According to data made available by the government on Tuesday, GDP growth was 4.1 percent for the fourth quarter (Q4) that ended in March 2022.
Real GDP at constant prices (2011–12) is expected to reach a level of Rs 147.36 lakh crore in FY22, as opposed to the earlier revised estimate of Rs 135.58 lakh crore for FY21, according to the official statement.
GDP growth was 20.1 percent in the first quarter compared to 5.4 percent the quarter before.
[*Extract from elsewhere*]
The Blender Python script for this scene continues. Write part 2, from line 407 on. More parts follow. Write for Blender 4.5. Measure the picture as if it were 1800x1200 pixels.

The government revised its estimate of GDP for the second quarter from 8.5 percent to 8.4 percent.
According to the Center’s second revised GDP predictions, which were released in February, India’s economy was predicted to grow by 8.9 percent in FY22.
According to the Economic Survey, which was sent to Parliament in February, the GDP growth for the current fiscal year (2022-23) would range between 8 and 8.5 percent.
Gross value added (GVA) increased by 8.1 percent for the fiscal year that ends in March 2022 compared to a decrease of 4.8 percent the previous year.
NSO data show that during 2020–21 and 2021–22, the per capita income (based on net national income) increased by 18.3%, rising from Rs. 1,26,855 to Rs. 1.5 lakh.
However, if prices stay the same, the per capita annual income comes out to be Rs 91,481, up 7.5 percent from Rs 85,110 in FY21. In 2021–22, it was predicted that gross fixed capital formation will rise from Rs 41,31 lakh crore to Rs 47,84 lakh crore. The economy’s near-term prospects are in doubt due to a strong rise in retail inflation, which hit an eight-year high of 7.8 percent in April.